Par CB
Guillaume Kigbafori Soro, ancien président de l’Assemblée nationale de Côte d’Ivoire et figure politique controversée en exil depuis 2019, a annoncé l’organisation d’une conférence internationale sur la réconciliation nationale ivoirienne, prévue du 5 au 7 juillet 2025 à Paris. Dans une vidéo publiée le lundi 9 juin sur ses réseaux sociaux, l’ex-Premier ministre a déclaré vouloir « créer un espace d’échange inclusif » réunissant la diaspora ivoirienne, des acteurs de la société civile, des universitaires africains et européens, ainsi que des représentants diplomatiques.
Une initiative aux airs de stratégie politique
Cette annonce intervient dans un contexte électoral tendu, à seulement quatre mois de la présidentielle ivoirienne prévue en octobre 2025. L’initiative relance les spéculations sur les intentions politiques de Guillaume Soro, condamné par contumace à la prison à perpétuité en 2023 pour tentative d’atteinte à la sûreté de l’État. Son camp continue de dénoncer un procès politique visant à l’écarter durablement du jeu électoral. En dépit de son exil, il reste actif sur les réseaux sociaux et conserve une base militante fidèle, notamment dans les régions du nord du pays et au sein de la jeunesse estudiantine.
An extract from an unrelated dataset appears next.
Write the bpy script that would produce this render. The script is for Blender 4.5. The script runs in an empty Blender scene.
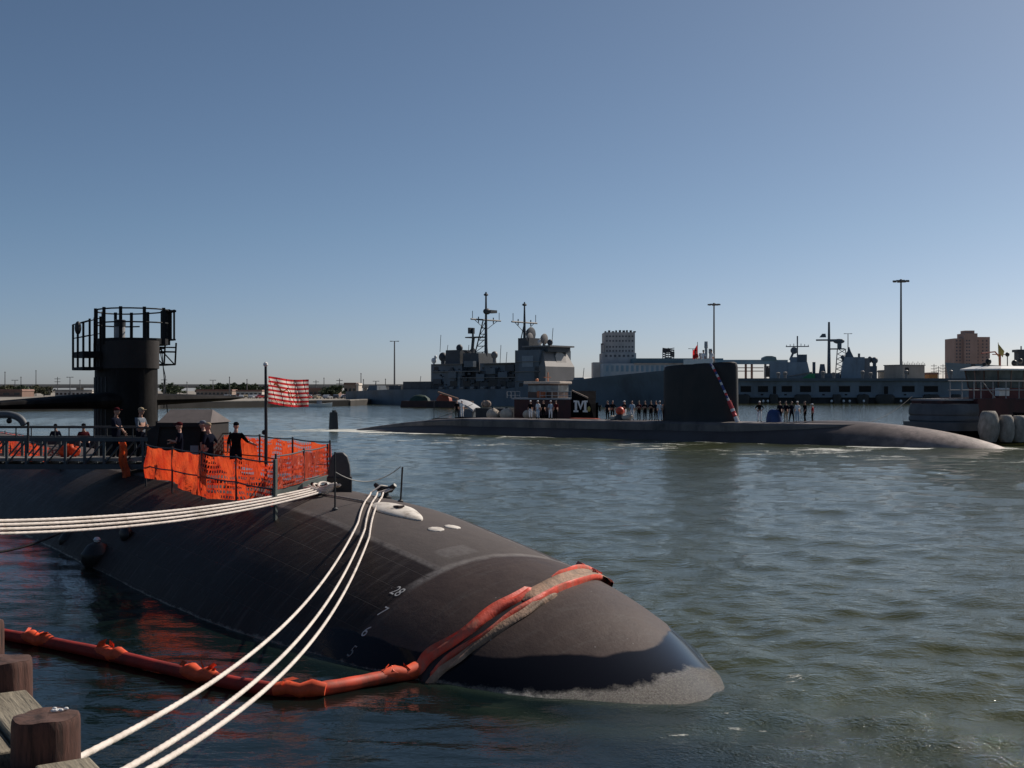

Une conférence ouverte et internationale
Selon le communiqué publié par son mouvement Générations et Peuples Solidaires (GPS), la conférence s’articulera autour de plusieurs panels, portant notamment sur :
- les mécanismes de réconciliation post-crise ;
- la justice transitionnelle ;
- le rôle de la diaspora dans la reconstruction nationale ;
- et la nécessité d’un dialogue intergénérationnel pour tourner la page des crises successives.
Des universitaires ivoiriens de la diaspora, notamment de France, de Belgique et du Canada, auraient déjà confirmé leur participation. L’événement ambitionne également d’impliquer des organisations de défense des droits de l’homme et des observateurs internationaux, dont certains représentants de la Francophonie et d’ONG telles que Crisis Group et Amnesty International.
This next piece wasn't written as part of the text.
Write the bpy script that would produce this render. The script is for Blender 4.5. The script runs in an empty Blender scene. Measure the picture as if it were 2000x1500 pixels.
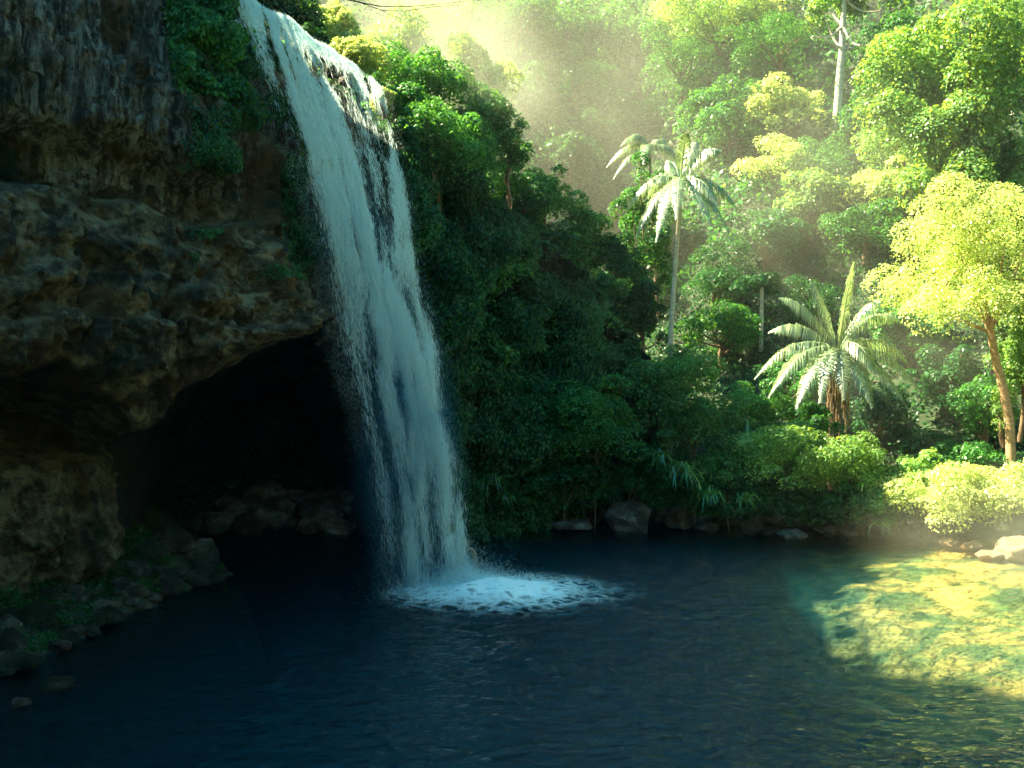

Réactions timides à Abidjan
Pour l’heure, aucune réaction officielle n’a été enregistrée du côté du gouvernement ivoirien. Mais en coulisses, certains proches du pouvoir dénoncent une « tentative de manipulation de l’opinion internationale », tandis que d’autres voient dans cette conférence une possible « plateforme de réhabilitation politique ».
Plusieurs partis de l’opposition, y compris des figures de la gauche et du centre, ont salué le principe d’un dialogue inclusif mais restent prudents quant à leur participation. Du côté du Parti des Peuples Africains-Côte d’Ivoire (PPA-CI) de Laurent Gbagbo, aucune position officielle n’a encore été prise, bien que certains de ses militants aient partagé positivement l’annonce sur les réseaux sociaux.
Soro cherche-t-il à réécrire le récit de son exil ?
Au-delà de l’objectif affiché de réconciliation, cette conférence apparaît pour de nombreux analystes comme une tentative de repositionnement politique, à un moment stratégique. Soro, absent du pays depuis décembre 2019 après avoir été empêché de rentrer en Côte d’Ivoire pour y déposer sa candidature à la présidentielle de 2020, tente de peser sur le débat national depuis l’extérieur. Il multiplie les appels à une « transition pacifique et démocratique », tout en se disant victime d’un « régime autocratique ».
La conférence prévue à Paris pourrait ainsi lui permettre de reconstruire sa légitimité sur la scène internationale, en s’érigeant en acteur de paix, à défaut de pouvoir concourir à l’élection présidentielle de 2025.
Vers une recomposition du paysage politique ?
À quelques mois du scrutin, l’initiative de Guillaume Soro vient complexifier un paysage politique déjà en pleine recomposition. Tandis que le RHDP se prépare à présenter un candidat de continuité, que le PDCI tente de se redéfinir après la réélection contestée de Tidjane Thiam à sa tête, et que le PPA-CI poursuit ses réformes internes, l’apparition de voix alternatives pourrait forcer les partis traditionnels à reconsidérer leur stratégie.
La conférence de Paris sera-t-elle un simple forum d’exilés ou un déclencheur de dynamique politique nouvelle ? La réponse dépendra non seulement de la participation qu’elle suscitera, mais aussi de la capacité de Guillaume Soro à convaincre au-delà de ses cercles traditionnels.